**Records to process**

START

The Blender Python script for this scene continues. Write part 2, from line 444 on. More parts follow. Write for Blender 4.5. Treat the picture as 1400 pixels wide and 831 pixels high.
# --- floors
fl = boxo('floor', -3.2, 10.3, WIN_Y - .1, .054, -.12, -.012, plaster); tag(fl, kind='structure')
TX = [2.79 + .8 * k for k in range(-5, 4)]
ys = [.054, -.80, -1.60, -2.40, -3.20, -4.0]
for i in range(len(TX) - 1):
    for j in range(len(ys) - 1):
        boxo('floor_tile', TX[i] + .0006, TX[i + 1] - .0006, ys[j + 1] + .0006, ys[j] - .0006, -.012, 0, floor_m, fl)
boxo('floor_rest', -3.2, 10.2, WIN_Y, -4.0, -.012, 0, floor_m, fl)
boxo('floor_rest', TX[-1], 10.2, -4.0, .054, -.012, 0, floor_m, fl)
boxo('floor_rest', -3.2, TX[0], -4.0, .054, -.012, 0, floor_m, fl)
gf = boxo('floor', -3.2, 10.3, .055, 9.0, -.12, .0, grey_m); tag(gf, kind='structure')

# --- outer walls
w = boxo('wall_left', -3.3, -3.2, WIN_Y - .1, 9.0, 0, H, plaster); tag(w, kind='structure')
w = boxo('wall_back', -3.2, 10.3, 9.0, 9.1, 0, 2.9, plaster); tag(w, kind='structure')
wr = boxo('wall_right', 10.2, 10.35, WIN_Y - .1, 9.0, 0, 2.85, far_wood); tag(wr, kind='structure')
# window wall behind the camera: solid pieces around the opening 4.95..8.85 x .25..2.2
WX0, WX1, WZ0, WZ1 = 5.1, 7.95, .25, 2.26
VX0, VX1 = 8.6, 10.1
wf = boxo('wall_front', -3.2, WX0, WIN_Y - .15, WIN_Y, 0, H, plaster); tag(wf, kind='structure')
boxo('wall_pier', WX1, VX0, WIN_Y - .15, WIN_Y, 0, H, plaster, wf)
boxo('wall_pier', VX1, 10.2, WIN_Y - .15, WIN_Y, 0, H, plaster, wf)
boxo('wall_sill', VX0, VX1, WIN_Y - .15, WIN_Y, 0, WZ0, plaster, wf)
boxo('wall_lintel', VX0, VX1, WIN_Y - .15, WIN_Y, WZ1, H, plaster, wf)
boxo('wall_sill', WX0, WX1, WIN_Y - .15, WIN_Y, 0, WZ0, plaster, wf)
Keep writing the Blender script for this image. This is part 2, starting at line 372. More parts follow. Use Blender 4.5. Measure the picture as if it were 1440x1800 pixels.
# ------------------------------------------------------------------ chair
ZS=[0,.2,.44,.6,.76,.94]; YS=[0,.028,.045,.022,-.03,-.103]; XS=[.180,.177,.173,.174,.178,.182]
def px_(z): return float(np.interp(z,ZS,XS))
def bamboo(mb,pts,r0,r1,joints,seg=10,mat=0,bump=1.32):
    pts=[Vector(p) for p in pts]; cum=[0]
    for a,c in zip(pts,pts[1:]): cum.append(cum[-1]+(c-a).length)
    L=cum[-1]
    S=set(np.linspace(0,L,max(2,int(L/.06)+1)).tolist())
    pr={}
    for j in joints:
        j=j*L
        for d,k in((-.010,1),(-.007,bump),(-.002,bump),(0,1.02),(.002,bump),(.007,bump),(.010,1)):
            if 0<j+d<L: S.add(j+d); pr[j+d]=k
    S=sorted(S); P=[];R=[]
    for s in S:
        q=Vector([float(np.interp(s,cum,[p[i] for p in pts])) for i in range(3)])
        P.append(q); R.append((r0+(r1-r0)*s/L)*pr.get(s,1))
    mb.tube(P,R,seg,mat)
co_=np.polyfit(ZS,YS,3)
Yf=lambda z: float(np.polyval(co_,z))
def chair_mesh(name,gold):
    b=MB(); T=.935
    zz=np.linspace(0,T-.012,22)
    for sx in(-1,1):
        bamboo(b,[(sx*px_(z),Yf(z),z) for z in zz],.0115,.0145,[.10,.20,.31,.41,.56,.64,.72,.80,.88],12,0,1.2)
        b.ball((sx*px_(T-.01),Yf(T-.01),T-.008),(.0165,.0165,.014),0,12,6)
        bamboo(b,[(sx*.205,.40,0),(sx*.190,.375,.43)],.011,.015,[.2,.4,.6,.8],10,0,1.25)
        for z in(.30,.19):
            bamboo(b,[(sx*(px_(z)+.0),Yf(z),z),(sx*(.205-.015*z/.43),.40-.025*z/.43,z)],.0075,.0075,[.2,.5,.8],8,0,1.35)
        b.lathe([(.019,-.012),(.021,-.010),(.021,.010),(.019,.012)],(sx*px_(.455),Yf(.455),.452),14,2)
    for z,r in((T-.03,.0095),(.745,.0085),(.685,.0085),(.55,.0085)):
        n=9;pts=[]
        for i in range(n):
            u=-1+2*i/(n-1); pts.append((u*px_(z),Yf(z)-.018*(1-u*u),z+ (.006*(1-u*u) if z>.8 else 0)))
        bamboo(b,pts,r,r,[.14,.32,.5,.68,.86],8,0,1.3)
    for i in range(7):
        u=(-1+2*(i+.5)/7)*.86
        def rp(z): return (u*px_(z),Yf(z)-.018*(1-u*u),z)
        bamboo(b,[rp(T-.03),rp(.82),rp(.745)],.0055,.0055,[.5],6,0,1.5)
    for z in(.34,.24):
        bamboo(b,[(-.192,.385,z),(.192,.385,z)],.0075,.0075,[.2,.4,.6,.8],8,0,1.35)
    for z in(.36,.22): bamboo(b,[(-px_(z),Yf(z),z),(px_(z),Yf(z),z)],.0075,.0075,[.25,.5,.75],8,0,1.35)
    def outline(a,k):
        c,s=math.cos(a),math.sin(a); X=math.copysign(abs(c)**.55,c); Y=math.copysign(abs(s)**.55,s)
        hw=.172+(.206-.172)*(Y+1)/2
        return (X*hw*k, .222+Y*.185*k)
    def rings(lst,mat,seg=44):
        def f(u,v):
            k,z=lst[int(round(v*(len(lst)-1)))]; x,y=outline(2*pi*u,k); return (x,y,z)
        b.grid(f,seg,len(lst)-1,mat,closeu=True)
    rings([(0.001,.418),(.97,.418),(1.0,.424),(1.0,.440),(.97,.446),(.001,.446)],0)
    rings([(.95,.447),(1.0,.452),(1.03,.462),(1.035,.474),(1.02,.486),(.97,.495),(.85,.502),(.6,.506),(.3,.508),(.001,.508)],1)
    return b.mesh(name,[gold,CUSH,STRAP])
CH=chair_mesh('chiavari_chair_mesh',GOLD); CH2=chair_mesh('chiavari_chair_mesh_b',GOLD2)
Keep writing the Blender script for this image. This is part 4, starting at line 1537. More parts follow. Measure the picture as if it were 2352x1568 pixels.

END

**Stated problem**
Write out the whole listing again. Match it word for word.

**Result**
The Blender Python script for this scene continues. Write part 2, from line 444 on. More parts follow. Write for Blender 4.5. Treat the picture as 1400 pixels wide and 831 pixels high.
# --- floors
fl = boxo('floor', -3.2, 10.3, WIN_Y - .1, .054, -.12, -.012, plaster); tag(fl, kind='structure')
TX = [2.79 + .8 * k for k in range(-5, 4)]
ys = [.054, -.80, -1.60, -2.40, -3.20, -4.0]
for i in range(len(TX) - 1):
    for j in range(len(ys) - 1):
        boxo('floor_tile', TX[i] + .0006, TX[i + 1] - .0006, ys[j + 1] + .0006, ys[j] - .0006, -.012, 0, floor_m, fl)
boxo('floor_rest', -3.2, 10.2, WIN_Y, -4.0, -.012, 0, floor_m, fl)
boxo('floor_rest', TX[-1], 10.2, -4.0, .054, -.012, 0, floor_m, fl)
boxo('floor_rest', -3.2, TX[0], -4.0, .054, -.012, 0, floor_m, fl)
gf = boxo('floor', -3.2, 10.3, .055, 9.0, -.12, .0, grey_m); tag(gf, kind='structure')

# --- outer walls
w = boxo('wall_left', -3.3, -3.2, WIN_Y - .1, 9.0, 0, H, plaster); tag(w, kind='structure')
w = boxo('wall_back', -3.2, 10.3, 9.0, 9.1, 0, 2.9, plaster); tag(w, kind='structure')
wr = boxo('wall_right', 10.2, 10.35, WIN_Y - .1, 9.0, 0, 2.85, far_wood); tag(wr, kind='structure')
# window wall behind the camera: solid pieces around the opening 4.95..8.85 x .25..2.2
WX0, WX1, WZ0, WZ1 = 5.1, 7.95, .25, 2.26
VX0, VX1 = 8.6, 10.1
wf = boxo('wall_front', -3.2, WX0, WIN_Y - .15, WIN_Y, 0, H, plaster); tag(wf, kind='structure')
boxo('wall_pier', WX1, VX0, WIN_Y - .15, WIN_Y, 0, H, plaster, wf)
boxo('wall_pier', VX1, 10.2, WIN_Y - .15, WIN_Y, 0, H, plaster, wf)
boxo('wall_sill', VX0, VX1, WIN_Y - .15, WIN_Y, 0, WZ0, plaster, wf)
boxo('wall_lintel', VX0, VX1, WIN_Y - .15, WIN_Y, WZ1, H, plaster, wf)
boxo('wall_sill', WX0, WX1, WIN_Y - .15, WIN_Y, 0, WZ0, plaster, wf)
Keep writing the Blender script for this image. This is part 2, starting at line 372. More parts follow. Use Blender 4.5. Measure the picture as if it were 1440x1800 pixels.
# ------------------------------------------------------------------ chair
ZS=[0,.2,.44,.6,.76,.94]; YS=[0,.028,.045,.022,-.03,-.103]; XS=[.180,.177,.173,.174,.178,.182]
def px_(z): return float(np.interp(z,ZS,XS))
def bamboo(mb,pts,r0,r1,joints,seg=10,mat=0,bump=1.32):
    pts=[Vector(p) for p in pts]; cum=[0]
    for a,c in zip(pts,pts[1:]): cum.append(cum[-1]+(c-a).length)
    L=cum[-1]
    S=set(np.linspace(0,L,max(2,int(L/.06)+1)).tolist())
    pr={}
    for j in joints:
        j=j*L
        for d,k in((-.010,1),(-.007,bump),(-.002,bump),(0,1.02),(.002,bump),(.007,bump),(.010,1)):
            if 0<j+d<L: S.add(j+d); pr[j+d]=k
    S=sorted(S); P=[];R=[]
    for s in S:
        q=Vector([float(np.interp(s,cum,[p[i] for p in pts])) for i in range(3)])
        P.append(q); R.append((r0+(r1-r0)*s/L)*pr.get(s,1))
    mb.tube(P,R,seg,mat)
co_=np.polyfit(ZS,YS,3)
Yf=lambda z: float(np.polyval(co_,z))
def chair_mesh(name,gold):
    b=MB(); T=.935
    zz=np.linspace(0,T-.012,22)
    for sx in(-1,1):
        bamboo(b,[(sx*px_(z),Yf(z),z) for z in zz],.0115,.0145,[.10,.20,.31,.41,.56,.64,.72,.80,.88],12,0,1.2)
        b.ball((sx*px_(T-.01),Yf(T-.01),T-.008),(.0165,.0165,.014),0,12,6)
        bamboo(b,[(sx*.205,.40,0),(sx*.190,.375,.43)],.011,.015,[.2,.4,.6,.8],10,0,1.25)
        for z in(.30,.19):
            bamboo(b,[(sx*(px_(z)+.0),Yf(z),z),(sx*(.205-.015*z/.43),.40-.025*z/.43,z)],.0075,.0075,[.2,.5,.8],8,0,1.35)
        b.lathe([(.019,-.012),(.021,-.010),(.021,.010),(.019,.012)],(sx*px_(.455),Yf(.455),.452),14,2)
    for z,r in((T-.03,.0095),(.745,.0085),(.685,.0085),(.55,.0085)):
        n=9;pts=[]
        for i in range(n):
            u=-1+2*i/(n-1); pts.append((u*px_(z),Yf(z)-.018*(1-u*u),z+ (.006*(1-u*u) if z>.8 else 0)))
        bamboo(b,pts,r,r,[.14,.32,.5,.68,.86],8,0,1.3)
    for i in range(7):
        u=(-1+2*(i+.5)/7)*.86
        def rp(z): return (u*px_(z),Yf(z)-.018*(1-u*u),z)
        bamboo(b,[rp(T-.03),rp(.82),rp(.745)],.0055,.0055,[.5],6,0,1.5)
    for z in(.34,.24):
        bamboo(b,[(-.192,.385,z),(.192,.385,z)],.0075,.0075,[.2,.4,.6,.8],8,0,1.35)
    for z in(.36,.22): bamboo(b,[(-px_(z),Yf(z),z),(px_(z),Yf(z),z)],.0075,.0075,[.25,.5,.75],8,0,1.35)
    def outline(a,k):
        c,s=math.cos(a),math.sin(a); X=math.copysign(abs(c)**.55,c); Y=math.copysign(abs(s)**.55,s)
        hw=.172+(.206-.172)*(Y+1)/2
        return (X*hw*k, .222+Y*.185*k)
    def rings(lst,mat,seg=44):
        def f(u,v):
            k,z=lst[int(round(v*(len(lst)-1)))]; x,y=outline(2*pi*u,k); return (x,y,z)
        b.grid(f,seg,len(lst)-1,mat,closeu=True)
    rings([(0.001,.418),(.97,.418),(1.0,.424),(1.0,.440),(.97,.446),(.001,.446)],0)
    rings([(.95,.447),(1.0,.452),(1.03,.462),(1.035,.474),(1.02,.486),(.97,.495),(.85,.502),(.6,.506),(.3,.508),(.001,.508)],1)
    return b.mesh(name,[gold,CUSH,STRAP])
CH=chair_mesh('chiavari_chair_mesh',GOLD); CH2=chair_mesh('chiavari_chair_mesh_b',GOLD2)
Keep writing the Blender script for this image. This is part 4, starting at line 1537. More parts follow. Measure the picture as if it were 2352x1568 pixels.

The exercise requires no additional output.